- **Problem to solve**
Repeat the lines of the data that follow, please, starting at the first and stopping after the one with "0.030), 'black_paint', t, 0.002)".

-*-*-

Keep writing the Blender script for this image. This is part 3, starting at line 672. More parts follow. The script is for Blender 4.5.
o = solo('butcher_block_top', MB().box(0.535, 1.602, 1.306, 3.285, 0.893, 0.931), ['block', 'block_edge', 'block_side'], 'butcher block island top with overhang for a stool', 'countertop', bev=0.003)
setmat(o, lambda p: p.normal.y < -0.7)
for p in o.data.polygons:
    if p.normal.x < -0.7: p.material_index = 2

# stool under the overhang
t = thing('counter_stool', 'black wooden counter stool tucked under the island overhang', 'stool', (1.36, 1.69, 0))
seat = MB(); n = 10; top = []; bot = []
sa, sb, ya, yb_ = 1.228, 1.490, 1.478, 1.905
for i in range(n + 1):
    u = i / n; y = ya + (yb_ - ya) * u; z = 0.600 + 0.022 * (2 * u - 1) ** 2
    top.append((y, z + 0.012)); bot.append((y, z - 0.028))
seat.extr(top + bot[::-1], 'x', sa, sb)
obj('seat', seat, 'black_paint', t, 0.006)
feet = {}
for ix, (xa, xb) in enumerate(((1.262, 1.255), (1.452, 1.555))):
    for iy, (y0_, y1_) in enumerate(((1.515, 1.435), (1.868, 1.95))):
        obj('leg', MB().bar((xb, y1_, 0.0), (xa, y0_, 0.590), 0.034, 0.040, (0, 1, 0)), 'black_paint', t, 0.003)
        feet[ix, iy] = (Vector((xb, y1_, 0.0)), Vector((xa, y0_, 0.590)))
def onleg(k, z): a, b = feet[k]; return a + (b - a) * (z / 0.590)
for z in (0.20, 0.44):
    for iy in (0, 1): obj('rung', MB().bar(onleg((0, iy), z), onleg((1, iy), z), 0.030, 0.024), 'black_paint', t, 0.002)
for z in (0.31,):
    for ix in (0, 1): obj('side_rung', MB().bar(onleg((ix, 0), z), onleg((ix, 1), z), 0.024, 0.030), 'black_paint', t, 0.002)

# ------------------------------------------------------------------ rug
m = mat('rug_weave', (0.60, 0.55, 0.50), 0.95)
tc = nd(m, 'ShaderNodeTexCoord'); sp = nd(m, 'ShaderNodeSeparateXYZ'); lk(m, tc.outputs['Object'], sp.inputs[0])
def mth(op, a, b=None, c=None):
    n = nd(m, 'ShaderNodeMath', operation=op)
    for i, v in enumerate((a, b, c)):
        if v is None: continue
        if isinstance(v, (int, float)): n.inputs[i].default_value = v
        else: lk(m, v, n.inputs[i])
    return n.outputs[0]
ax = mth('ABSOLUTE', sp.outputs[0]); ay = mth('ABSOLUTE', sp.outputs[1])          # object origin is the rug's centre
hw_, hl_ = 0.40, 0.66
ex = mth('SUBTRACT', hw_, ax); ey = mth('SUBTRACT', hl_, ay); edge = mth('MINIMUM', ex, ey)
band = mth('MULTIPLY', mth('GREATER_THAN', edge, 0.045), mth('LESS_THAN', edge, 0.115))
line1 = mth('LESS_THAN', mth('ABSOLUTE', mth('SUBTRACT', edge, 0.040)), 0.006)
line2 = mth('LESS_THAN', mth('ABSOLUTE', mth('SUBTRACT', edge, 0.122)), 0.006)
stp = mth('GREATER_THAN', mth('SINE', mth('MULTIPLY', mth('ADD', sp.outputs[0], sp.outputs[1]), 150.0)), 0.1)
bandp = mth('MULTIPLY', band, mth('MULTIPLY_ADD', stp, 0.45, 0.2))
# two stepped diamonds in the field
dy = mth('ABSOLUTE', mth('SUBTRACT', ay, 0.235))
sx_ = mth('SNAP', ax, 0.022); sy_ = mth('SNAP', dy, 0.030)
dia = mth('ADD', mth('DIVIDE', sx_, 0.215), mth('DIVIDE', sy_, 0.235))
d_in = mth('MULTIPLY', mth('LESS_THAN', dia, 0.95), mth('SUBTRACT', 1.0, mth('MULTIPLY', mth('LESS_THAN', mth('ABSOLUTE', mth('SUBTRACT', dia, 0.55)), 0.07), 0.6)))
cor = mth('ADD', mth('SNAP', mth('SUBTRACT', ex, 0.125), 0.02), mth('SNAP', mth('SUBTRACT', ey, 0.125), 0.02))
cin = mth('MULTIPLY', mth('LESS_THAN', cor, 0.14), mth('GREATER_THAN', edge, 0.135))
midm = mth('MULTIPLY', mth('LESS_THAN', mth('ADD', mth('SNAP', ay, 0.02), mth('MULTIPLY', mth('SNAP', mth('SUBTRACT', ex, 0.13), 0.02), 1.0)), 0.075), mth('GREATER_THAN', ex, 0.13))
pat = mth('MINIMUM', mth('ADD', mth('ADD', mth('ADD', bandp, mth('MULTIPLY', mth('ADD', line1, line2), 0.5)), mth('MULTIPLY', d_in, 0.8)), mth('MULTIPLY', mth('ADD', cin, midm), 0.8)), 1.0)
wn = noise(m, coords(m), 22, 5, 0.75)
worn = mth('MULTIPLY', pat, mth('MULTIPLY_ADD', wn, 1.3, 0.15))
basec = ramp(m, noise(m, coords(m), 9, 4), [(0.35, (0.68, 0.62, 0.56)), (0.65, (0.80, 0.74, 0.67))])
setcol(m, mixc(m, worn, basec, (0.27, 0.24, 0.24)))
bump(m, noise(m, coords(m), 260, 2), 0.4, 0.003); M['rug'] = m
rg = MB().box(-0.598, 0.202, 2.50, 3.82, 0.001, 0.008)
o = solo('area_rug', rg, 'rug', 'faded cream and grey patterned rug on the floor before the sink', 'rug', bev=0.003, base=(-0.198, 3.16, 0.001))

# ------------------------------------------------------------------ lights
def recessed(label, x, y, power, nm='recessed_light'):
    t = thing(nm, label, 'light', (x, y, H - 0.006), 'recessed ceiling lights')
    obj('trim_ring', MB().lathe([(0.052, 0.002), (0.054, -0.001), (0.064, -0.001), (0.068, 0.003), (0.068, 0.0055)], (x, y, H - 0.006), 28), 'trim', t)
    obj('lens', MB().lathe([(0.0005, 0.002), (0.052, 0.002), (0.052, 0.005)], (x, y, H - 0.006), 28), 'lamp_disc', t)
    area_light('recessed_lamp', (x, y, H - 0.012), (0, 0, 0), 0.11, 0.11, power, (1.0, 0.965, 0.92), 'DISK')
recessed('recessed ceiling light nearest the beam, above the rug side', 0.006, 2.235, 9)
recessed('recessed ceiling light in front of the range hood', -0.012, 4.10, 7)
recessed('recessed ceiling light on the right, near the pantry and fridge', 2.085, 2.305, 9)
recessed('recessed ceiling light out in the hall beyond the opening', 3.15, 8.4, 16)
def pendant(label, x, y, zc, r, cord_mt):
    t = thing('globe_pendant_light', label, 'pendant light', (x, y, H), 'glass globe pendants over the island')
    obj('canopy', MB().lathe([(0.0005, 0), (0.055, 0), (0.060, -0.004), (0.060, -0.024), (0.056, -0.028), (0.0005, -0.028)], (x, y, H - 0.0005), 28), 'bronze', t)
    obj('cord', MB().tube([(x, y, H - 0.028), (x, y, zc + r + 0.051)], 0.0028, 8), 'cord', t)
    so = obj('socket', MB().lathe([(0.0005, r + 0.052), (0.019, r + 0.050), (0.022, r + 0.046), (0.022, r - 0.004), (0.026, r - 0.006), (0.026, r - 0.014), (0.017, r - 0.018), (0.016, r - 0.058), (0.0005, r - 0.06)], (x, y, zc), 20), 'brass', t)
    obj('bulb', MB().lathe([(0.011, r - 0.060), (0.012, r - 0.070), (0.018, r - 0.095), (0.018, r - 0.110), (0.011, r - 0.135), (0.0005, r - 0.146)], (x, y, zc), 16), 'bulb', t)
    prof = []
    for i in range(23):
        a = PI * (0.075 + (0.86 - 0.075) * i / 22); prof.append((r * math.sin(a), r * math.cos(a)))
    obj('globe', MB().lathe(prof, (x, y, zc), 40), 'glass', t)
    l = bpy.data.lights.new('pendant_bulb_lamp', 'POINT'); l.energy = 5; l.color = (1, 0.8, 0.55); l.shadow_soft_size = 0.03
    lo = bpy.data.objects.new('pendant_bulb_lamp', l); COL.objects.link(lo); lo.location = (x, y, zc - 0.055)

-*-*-

- **Output of the task**
Keep writing the Blender script for this image. This is part 3, starting at line 672. More parts follow. The script is for Blender 4.5.
o = solo('butcher_block_top', MB().box(0.535, 1.602, 1.306, 3.285, 0.893, 0.931), ['block', 'block_edge', 'block_side'], 'butcher block island top with overhang for a stool', 'countertop', bev=0.003)
setmat(o, lambda p: p.normal.y < -0.7)
for p in o.data.polygons:
    if p.normal.x < -0.7: p.material_index = 2

# stool under the overhang
t = thing('counter_stool', 'black wooden counter stool tucked under the island overhang', 'stool', (1.36, 1.69, 0))
seat = MB(); n = 10; top = []; bot = []
sa, sb, ya, yb_ = 1.228, 1.490, 1.478, 1.905
for i in range(n + 1):
    u = i / n; y = ya + (yb_ - ya) * u; z = 0.600 + 0.022 * (2 * u - 1) ** 2
    top.append((y, z + 0.012)); bot.append((y, z - 0.028))
seat.extr(top + bot[::-1], 'x', sa, sb)
obj('seat', seat, 'black_paint', t, 0.006)
feet = {}
for ix, (xa, xb) in enumerate(((1.262, 1.255), (1.452, 1.555))):
    for iy, (y0_, y1_) in enumerate(((1.515, 1.435), (1.868, 1.95))):
        obj('leg', MB().bar((xb, y1_, 0.0), (xa, y0_, 0.590), 0.034, 0.040, (0, 1, 0)), 'black_paint', t, 0.003)
        feet[ix, iy] = (Vector((xb, y1_, 0.0)), Vector((xa, y0_, 0.590)))
def onleg(k, z): a, b = feet[k]; return a + (b - a) * (z / 0.590)
for z in (0.20, 0.44):
    for iy in (0, 1): obj('rung', MB().bar(onleg((0, iy), z), onleg((1, iy), z), 0.030, 0.024), 'black_paint', t, 0.002)
for z in (0.31,):
    for ix in (0, 1): obj('side_rung', MB().bar(onleg((ix, 0), z), onleg((ix, 1), z), 0.024, 0.030), 'black_paint', t, 0.002)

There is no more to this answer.